Return value of a function not recognized as lvalue

Question

Here's an example:

void foo(int*& x) {}

struct boo  
{  
  int* z;  
  int* getZ() { return z; }  
};

int main()
{
  int* y;
  foo(y);  // Fine

  boo myBoo;
  foo(myBoo.getZ());  // Won't compile

  return 0;
}

I can fix this by having boo::getZ() return a reference to a pointer, but I'm trying to understand what the difference is between the two parameters being passed in to foo(). Is the int* being returned by boo::getZ() not an lvalue? If so, why not?

Answer 1

"Is the int* being returned by boo::getZ() not an lvalue? If so, why not?"

No, think twice!

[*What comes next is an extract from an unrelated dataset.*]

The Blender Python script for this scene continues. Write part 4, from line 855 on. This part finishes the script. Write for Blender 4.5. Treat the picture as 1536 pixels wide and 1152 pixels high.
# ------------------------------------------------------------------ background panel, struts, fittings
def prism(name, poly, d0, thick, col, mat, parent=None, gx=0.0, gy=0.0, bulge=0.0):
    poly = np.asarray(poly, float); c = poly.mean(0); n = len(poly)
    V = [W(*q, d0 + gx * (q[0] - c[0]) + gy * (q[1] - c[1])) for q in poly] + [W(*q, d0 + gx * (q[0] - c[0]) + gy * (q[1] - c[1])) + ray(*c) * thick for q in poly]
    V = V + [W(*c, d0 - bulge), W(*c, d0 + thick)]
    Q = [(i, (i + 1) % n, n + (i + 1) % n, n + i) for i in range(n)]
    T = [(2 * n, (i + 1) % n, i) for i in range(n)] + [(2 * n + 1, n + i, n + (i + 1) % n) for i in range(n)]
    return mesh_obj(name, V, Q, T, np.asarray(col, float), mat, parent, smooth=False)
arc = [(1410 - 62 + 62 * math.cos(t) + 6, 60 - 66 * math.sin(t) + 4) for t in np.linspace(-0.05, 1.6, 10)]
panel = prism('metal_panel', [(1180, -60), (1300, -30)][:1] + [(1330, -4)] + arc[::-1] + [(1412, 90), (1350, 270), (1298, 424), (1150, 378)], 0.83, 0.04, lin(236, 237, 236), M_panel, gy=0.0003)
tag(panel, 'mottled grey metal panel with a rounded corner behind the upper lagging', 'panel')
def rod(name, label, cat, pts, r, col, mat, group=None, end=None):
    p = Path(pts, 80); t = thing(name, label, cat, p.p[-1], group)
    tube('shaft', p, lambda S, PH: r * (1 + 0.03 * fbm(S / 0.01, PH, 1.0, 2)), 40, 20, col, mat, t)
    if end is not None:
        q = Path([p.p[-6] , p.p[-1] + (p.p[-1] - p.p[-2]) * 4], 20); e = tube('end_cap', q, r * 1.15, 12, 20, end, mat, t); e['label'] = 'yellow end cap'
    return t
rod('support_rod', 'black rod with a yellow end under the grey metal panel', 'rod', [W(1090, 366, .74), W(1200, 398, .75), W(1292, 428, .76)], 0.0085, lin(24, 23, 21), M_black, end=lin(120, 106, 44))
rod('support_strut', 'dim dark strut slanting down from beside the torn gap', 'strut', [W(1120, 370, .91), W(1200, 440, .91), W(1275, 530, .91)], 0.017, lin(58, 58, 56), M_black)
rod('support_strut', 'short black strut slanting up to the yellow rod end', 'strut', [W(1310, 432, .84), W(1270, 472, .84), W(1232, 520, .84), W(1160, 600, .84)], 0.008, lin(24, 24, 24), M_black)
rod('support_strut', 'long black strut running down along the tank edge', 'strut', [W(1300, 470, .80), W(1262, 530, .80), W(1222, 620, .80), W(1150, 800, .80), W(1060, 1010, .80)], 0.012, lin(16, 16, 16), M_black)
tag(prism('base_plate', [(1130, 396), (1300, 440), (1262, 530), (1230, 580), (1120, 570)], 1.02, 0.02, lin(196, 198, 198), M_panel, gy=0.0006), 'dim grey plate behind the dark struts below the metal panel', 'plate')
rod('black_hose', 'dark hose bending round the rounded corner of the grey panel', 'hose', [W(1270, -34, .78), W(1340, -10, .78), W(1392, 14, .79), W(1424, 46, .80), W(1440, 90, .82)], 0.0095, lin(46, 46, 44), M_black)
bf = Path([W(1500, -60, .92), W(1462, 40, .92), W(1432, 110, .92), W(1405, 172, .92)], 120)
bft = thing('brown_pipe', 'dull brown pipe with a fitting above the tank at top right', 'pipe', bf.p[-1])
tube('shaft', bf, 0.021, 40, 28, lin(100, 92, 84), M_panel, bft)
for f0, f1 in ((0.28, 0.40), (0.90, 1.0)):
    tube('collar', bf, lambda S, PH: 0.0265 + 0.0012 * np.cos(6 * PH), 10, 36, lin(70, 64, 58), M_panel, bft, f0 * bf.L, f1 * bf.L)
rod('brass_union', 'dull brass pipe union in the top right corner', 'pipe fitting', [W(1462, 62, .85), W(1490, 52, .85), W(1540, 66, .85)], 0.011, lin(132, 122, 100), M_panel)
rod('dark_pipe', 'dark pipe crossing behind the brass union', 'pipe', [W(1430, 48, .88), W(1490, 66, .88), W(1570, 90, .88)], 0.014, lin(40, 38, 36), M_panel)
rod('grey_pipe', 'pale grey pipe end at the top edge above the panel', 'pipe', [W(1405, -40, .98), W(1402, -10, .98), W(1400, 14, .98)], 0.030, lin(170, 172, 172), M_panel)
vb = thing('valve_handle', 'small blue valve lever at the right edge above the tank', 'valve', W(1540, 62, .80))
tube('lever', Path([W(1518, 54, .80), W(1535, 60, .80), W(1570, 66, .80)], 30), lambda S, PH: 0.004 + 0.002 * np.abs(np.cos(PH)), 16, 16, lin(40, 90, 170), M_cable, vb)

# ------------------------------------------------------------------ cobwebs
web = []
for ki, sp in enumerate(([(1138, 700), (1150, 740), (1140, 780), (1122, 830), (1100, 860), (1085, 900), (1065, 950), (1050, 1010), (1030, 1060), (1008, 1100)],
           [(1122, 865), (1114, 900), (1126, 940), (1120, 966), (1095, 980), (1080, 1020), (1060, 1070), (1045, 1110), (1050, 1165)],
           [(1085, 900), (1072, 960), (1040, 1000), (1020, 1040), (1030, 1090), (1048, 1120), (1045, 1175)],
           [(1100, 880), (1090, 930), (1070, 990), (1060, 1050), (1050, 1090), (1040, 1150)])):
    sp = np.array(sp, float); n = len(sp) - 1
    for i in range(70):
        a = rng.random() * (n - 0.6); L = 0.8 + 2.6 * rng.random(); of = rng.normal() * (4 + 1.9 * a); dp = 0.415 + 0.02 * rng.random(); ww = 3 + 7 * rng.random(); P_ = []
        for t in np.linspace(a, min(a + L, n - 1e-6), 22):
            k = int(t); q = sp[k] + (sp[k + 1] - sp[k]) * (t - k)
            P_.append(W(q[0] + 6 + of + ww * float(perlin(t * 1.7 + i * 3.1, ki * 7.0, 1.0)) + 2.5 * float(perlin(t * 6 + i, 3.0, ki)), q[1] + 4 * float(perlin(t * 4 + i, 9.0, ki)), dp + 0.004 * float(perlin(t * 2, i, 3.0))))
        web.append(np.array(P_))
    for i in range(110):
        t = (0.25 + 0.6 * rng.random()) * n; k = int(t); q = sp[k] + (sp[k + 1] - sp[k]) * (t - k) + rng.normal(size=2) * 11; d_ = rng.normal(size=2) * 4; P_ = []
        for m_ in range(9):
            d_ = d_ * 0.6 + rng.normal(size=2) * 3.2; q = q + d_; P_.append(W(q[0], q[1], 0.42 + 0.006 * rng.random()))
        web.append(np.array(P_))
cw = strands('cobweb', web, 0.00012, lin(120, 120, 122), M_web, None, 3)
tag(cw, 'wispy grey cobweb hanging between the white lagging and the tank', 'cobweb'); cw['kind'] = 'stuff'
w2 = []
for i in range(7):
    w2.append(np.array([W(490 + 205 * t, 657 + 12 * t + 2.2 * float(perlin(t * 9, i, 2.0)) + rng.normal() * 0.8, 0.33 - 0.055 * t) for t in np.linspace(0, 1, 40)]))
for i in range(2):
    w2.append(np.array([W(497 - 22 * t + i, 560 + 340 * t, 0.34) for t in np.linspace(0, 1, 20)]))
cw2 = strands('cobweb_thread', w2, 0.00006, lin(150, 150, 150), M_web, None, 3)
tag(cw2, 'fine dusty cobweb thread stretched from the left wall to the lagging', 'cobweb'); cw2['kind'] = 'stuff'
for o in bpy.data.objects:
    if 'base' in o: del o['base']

The return value of a function is a prvalue unless a reference is returned.

You need

struct boo {  
   int* z;  
   int& getZ() { return *z; }
   // ^ 
   // |------------- Note the reference '&'
};

to compile this correctly.

Though having something like

struct boo {  
   int& getZ() { return z; }

private:
   int z;  
};

feels better for me (though not right finally IMHO).

---

What I'd have for really providing getter/setter member functions, would look as follows (Note it's pseudo code, replace T with the actual data types you need!)

class boo {  
public:
   T z() const { return z_; }
   void z(const T& newValue ) { z_ = newValue; }

private:
   T z_;  
};

Answer 2

If T is an object type and f is declared as...

T &  f();                                          f() is an lvalue
T && f();                     then                 f() is an xvalue
T    f();                                          f() is a prvalue

So getZ() is a prvalue (T = int *), which is an rvalue, and not an lvalue.